Question

If α and β are the roots of quadratic equation x2+5x+a = 0 and
2 α+5β= -1 then a is equal to

Answer 1

GIVEN :–

• A quadratic equation x² + 5x + a = 0 have two roots α and β.

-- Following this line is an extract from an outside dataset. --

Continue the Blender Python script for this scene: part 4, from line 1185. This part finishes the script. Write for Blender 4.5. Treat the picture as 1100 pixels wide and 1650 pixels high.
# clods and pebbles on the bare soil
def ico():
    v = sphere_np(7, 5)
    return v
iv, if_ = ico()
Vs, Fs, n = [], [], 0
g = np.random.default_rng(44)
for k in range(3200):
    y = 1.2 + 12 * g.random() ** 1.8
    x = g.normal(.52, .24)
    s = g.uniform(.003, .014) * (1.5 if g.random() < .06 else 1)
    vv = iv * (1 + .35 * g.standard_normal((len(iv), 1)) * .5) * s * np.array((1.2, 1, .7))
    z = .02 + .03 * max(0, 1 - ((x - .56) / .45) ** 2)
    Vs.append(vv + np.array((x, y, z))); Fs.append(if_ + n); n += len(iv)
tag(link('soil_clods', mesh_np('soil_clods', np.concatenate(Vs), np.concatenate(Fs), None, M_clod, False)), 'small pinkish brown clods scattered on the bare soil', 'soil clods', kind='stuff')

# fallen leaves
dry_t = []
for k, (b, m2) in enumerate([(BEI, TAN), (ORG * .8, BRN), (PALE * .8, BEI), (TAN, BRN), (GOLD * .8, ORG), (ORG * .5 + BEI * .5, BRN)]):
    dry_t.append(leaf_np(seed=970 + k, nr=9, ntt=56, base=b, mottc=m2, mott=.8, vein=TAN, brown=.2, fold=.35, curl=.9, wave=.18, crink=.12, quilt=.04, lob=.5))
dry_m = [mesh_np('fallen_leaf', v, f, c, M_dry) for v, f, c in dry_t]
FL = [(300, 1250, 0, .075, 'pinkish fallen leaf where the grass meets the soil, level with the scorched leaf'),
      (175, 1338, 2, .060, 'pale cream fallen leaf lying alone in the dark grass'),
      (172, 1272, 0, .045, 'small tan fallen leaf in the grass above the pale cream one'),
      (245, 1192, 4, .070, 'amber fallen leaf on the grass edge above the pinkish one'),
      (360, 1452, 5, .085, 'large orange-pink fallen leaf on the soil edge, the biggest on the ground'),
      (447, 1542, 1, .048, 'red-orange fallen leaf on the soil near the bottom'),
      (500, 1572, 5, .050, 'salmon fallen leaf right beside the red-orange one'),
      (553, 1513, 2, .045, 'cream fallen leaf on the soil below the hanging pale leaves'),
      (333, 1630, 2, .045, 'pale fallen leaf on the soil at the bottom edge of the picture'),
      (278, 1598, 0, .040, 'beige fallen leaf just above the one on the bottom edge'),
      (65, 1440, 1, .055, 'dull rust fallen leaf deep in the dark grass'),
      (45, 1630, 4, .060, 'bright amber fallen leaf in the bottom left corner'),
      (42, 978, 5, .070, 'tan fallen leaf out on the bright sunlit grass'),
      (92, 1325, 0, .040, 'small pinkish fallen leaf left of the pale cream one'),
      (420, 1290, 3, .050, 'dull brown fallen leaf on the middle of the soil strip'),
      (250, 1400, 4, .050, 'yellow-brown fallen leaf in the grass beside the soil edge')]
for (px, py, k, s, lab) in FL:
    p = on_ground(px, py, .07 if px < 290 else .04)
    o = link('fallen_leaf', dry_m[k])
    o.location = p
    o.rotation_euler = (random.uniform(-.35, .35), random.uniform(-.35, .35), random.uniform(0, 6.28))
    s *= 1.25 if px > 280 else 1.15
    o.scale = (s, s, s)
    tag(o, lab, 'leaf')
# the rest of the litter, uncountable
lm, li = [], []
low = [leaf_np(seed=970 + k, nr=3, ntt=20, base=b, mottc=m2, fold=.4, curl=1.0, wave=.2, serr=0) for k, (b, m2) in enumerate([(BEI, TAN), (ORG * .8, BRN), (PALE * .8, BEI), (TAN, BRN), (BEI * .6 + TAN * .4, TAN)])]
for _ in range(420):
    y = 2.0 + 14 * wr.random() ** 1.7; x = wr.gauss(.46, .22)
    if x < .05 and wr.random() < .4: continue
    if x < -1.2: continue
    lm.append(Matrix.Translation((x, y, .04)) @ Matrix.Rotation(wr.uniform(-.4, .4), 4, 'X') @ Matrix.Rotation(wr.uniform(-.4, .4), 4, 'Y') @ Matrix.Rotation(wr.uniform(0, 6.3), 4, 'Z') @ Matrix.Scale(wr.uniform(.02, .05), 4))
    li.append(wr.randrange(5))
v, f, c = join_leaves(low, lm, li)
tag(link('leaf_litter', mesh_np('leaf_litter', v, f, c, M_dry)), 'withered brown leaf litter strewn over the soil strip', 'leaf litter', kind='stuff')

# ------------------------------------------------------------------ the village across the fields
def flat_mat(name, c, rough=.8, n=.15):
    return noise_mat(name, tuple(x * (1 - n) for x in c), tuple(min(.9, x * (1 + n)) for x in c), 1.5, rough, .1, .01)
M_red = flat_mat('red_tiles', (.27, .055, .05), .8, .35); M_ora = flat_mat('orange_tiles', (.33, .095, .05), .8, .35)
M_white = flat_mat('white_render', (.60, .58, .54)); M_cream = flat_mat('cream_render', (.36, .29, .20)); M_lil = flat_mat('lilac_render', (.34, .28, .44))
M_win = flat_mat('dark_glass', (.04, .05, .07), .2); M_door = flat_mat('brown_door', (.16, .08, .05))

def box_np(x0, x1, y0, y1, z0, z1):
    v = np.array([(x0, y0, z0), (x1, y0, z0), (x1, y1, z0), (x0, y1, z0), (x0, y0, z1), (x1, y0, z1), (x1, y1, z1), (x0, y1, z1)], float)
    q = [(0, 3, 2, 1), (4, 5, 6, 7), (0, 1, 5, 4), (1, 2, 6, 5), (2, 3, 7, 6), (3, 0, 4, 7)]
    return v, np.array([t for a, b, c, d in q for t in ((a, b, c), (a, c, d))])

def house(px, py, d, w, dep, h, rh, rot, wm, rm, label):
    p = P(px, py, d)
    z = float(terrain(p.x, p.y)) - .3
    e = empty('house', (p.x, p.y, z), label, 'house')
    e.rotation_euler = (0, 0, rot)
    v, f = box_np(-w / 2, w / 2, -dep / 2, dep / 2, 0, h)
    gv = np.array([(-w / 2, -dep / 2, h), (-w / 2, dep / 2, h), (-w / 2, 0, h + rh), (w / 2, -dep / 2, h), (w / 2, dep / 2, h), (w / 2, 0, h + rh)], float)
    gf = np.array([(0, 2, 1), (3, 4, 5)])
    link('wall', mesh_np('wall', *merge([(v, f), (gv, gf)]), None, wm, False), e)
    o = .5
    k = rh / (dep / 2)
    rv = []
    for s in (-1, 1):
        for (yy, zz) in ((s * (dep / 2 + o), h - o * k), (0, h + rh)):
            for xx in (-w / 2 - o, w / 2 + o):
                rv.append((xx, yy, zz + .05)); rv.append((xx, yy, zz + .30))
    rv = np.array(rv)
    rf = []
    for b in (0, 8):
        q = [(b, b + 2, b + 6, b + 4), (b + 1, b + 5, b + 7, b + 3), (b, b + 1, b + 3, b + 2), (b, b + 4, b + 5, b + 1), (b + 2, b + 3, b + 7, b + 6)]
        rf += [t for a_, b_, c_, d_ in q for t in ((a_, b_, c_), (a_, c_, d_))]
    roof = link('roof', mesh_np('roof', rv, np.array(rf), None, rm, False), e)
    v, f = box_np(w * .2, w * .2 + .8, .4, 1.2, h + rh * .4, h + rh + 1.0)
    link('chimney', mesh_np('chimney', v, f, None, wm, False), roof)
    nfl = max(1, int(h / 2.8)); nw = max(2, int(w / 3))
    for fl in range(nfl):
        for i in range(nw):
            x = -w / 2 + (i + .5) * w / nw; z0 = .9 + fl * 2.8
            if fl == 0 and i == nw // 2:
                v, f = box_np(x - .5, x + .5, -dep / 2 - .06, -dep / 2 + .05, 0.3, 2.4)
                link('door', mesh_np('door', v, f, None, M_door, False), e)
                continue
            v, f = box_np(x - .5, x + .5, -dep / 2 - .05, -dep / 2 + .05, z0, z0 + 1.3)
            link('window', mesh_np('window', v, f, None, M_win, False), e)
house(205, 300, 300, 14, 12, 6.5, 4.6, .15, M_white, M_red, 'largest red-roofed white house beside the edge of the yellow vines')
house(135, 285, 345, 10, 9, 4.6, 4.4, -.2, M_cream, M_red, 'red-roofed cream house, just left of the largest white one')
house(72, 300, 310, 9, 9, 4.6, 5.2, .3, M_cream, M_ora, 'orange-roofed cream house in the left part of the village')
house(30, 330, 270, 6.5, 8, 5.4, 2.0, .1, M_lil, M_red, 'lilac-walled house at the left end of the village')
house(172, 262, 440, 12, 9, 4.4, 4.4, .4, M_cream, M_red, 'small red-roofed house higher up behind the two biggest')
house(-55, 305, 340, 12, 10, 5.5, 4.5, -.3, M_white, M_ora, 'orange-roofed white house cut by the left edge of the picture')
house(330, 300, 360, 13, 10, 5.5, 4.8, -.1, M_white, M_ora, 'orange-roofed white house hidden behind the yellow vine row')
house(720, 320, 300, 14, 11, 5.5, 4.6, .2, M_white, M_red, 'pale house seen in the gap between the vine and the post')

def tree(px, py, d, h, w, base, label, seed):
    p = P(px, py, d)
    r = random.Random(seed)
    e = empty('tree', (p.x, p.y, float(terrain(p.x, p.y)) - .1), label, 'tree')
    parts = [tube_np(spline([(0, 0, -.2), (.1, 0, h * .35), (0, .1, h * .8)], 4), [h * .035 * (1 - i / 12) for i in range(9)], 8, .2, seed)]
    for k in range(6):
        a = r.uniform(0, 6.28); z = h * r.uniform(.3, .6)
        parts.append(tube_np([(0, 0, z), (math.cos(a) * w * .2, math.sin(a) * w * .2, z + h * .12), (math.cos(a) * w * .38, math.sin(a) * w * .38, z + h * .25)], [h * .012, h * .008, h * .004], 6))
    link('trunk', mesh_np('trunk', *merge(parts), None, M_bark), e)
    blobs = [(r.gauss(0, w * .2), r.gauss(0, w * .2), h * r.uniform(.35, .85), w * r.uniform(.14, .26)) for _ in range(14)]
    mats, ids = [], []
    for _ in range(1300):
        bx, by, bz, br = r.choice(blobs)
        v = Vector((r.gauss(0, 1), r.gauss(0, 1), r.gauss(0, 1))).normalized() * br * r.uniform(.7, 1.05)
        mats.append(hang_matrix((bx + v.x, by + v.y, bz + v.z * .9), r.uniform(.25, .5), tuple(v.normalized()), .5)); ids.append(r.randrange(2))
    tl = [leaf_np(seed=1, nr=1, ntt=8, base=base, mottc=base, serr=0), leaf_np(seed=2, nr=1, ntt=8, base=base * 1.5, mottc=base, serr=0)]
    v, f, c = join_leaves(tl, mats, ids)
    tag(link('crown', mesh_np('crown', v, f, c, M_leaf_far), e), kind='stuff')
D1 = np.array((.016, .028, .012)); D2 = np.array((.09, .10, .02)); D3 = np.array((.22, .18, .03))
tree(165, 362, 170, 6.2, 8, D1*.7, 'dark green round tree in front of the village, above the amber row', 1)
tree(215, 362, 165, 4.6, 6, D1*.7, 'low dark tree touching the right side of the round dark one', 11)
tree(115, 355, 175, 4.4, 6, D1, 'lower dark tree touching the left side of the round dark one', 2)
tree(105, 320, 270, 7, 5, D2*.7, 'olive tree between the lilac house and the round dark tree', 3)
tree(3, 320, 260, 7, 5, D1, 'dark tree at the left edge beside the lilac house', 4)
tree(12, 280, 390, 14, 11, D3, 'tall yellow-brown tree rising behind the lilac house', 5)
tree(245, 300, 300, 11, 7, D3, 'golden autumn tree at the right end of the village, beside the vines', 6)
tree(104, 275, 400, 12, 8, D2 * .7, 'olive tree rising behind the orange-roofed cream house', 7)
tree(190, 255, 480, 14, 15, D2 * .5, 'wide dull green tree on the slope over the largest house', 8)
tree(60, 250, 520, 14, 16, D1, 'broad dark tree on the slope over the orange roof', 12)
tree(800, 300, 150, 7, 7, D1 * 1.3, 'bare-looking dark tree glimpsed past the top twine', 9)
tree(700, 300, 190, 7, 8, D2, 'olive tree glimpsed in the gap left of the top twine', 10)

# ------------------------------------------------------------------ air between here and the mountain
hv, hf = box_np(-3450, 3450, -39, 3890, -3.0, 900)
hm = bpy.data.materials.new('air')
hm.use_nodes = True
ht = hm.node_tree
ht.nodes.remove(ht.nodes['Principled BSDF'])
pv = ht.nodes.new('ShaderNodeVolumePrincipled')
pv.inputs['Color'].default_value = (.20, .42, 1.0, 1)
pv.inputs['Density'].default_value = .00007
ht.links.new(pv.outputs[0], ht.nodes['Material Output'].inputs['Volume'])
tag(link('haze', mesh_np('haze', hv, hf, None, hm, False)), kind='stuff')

• Relation in roots is 2α + 5β = -1 .

TO FIND :–

• Value of 'a' = ?

SOLUTION :–

• Let's find roots of quadratic equation –

$\\ \implies{ \bold{ {x}^{2} + 5x + a = 0 }}$

• We know that –

$\\ \to \: \: \: \: { \bold{ x = \dfrac{ - b \pm \sqrt{ {b}^{2} - 4ac} }{2a} }}$

• So that –

$\\ \implies \: { \bold{ x = \dfrac{ - (5) \pm \sqrt{ {5}^{2} - 4(1)a} }{2(1)} }}$

$\\ \implies \: { \bold{ x = \dfrac{ - 5 \pm \sqrt{ 25 - 4a} }{2} }}$

• Then roots –

$\\ \implies \: { \bold{ \alpha = \dfrac{ - 5 + \sqrt{ 25 - 4a} }{2} \: \: , \: \: \beta = \dfrac{ - 5 - \sqrt{25 - 4a} }{2} }}$

• Now According to the given condition –

$\\ \implies \: { \bold{ 2 \alpha + 5 \beta = - 1}}$

• Put the values of α and β –

$\\ \implies \: { \bold{ 2 \left( \frac{ - 5 + \sqrt{25 - 4a} }{2} \right) + 5 \left( \frac{ - 5 - \sqrt{25 - 4a} }{2} \right) = - 1}}$

$\\ \implies \: { \bold{ 2 \left( \frac{ - 5 + \sqrt{25 - 4a} }{2} + \frac{ - 5 - \sqrt{25 - 4a} }{2} \right) + 3 \left( \frac{ - 5 - \sqrt{25 - 4a} }{2} \right) = - 1}}$

$\\ \implies \: { \bold{ 2 \left( \frac{ - 5 }{2} + \frac{ - 5 }{2} \right) + 3 \left( \frac{ - 5 - \sqrt{25 - 4a} }{2} \right) = - 1}}$

$\\ \implies \: { \bold{ \cancel2 \left( \frac{ - 10 }{ \cancel2} \right) + 3 \left( \frac{ - 5 - \sqrt{25 - 4a} }{2} \right) = - 1}}$

$\\ \implies \: { \bold{ - 10+ 3 \left( \frac{ - 5 - \sqrt{25 - 4a} }{2} \right) = - 1}}$

$\\ \implies \: { \bold{ 3 \left( \frac{ - 5 - \sqrt{25 - 4a} }{2} \right) = 10 - 1}}$

$\\ \implies \: { \bold{ \cancel3 \left( \frac{ - 5 - \sqrt{25 - 4a} }{2} \right) = \cancel 9}}$

$\\ \implies \: { \bold{ \left( \frac{ - 5 - \sqrt{25 - 4a} }{2} \right) = 3}}$

$\\ \implies \: { \bold{ { - 5 - \sqrt{25 - 4a} } = 6}}$

$\\ \implies \: { \bold{ { - \sqrt{25 - 4a} } = 6 + 5}}$

$\\ \implies \: { \bold{ { - \sqrt{25 - 4a} } = 11}}$

• Square on both side –

$\\ \implies \: { \bold{ { (- \sqrt{25 - 4a} \: ) {}^{2} } = (11)^{2} }}$

$\\ \implies \: { \bold{ 25 - 4a = 121 }}$

$\\ \implies \: { \bold{ - 4a = 121 - 25 }}$

$\\ \implies \: { \bold{ 4a = - 96 }}$

$\\ \implies \: { \bold{ a = - \cancel \dfrac{96}{4} }}$

$\\ \implies \: { \bold{ a = -24 }}$

Hence , Value of a is -24 .